La contribución del cine al arte de este tiempo es colosal. Pero no menos colosal es la paradoja de que este arte, ciclópeo por las enormes dimensiones de su recepción y por la intensidad de su penetración en la memoria de sus receptores, sea admitido -siendo hoy el primero- en el último lugar de la casa guardiana de las esencias del arte contemporáneo.

La entrada de Berlanga en una academia, aunque no acabe por sí sola con esa paradoja, al menos la atenúa. Arte vivo y único, elaborado con materiales vivos, el cine aporta, en forma de chaparrón, ideas, palabras, tonos, gestos, respuestas, innumerables formas que hoy son parte indisociable de los comportamientos cotidianos de los pobladores de este planeta.

Berlanga, desde su pueblera barraca íntima, se ha encaramado en el púlpito de los aristócratas de las artes mayores, entendiendo por mayores más viejas. Si le viene en gana -que ésa es otra- y le dejan, este gran artista de la barraca cinematográfica puede impartir lecciones de altura en los salones de la alta estética. Es un adelantado de otras muchas gentes. Entró en el templo en medio del silencio mortal de las ovaciones de los protocolos.
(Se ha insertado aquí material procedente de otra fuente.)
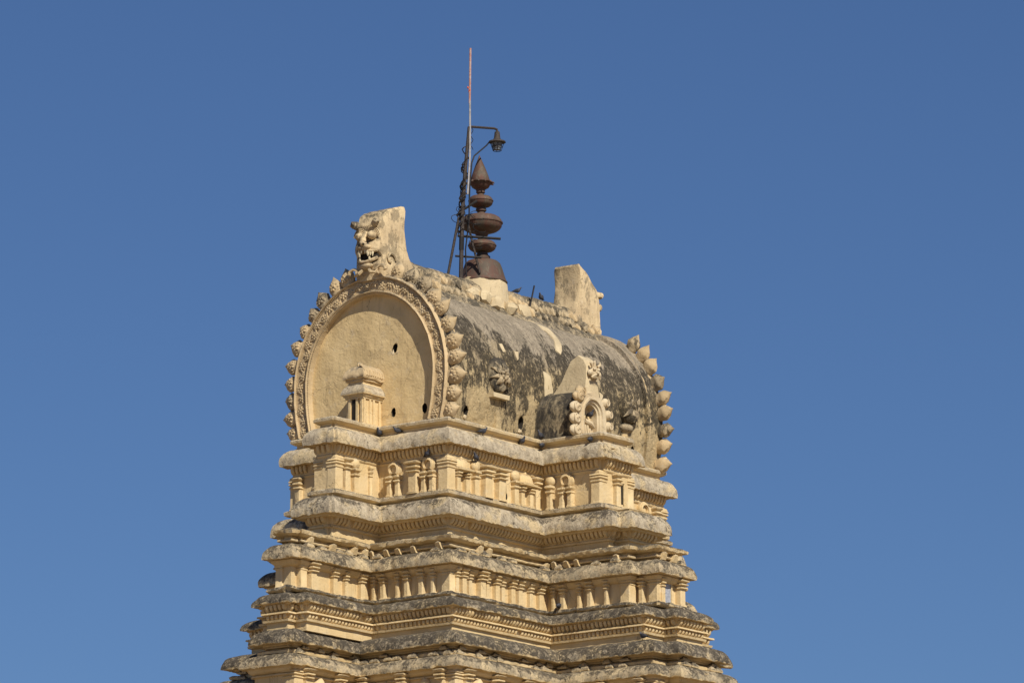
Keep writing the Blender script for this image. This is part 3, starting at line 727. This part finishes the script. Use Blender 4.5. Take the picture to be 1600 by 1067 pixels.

Pero, aunque nadie allí se percatara, no entró solo, sino escoltado por el estruendo inaudible una horda cómica de adorables sombras apiñadas tras de su espalda, fantasmas que pidieron a san Pedro permiso para aparecerse a los vivos de día y en domingo, con olor a cazalla y a pitillo de cuarterón liado: Antonio Vico, José Isbert, Manolo Morán, Félix Fernández, Alberto Romea, José Luis Ozores, Julia Caba Alba, Antonio Riquelme, Edmundo Gwenn, Rafael Bardem, Guadalupe Muñoz Sampedro, Laly Soldevila, José María Prada, Juan Calvo, José Orjas y otros genios olvidados del arte, supremo y humilde, de representar, de hacer vivir con sus vidas.

No estuvo solo Berlanga en su tránsito a la poltrona de los inmortales. Y ahora la enhorabuena sí le corresponde a él. Pocos monarcas del arte pueden presumir de una corte como la suya.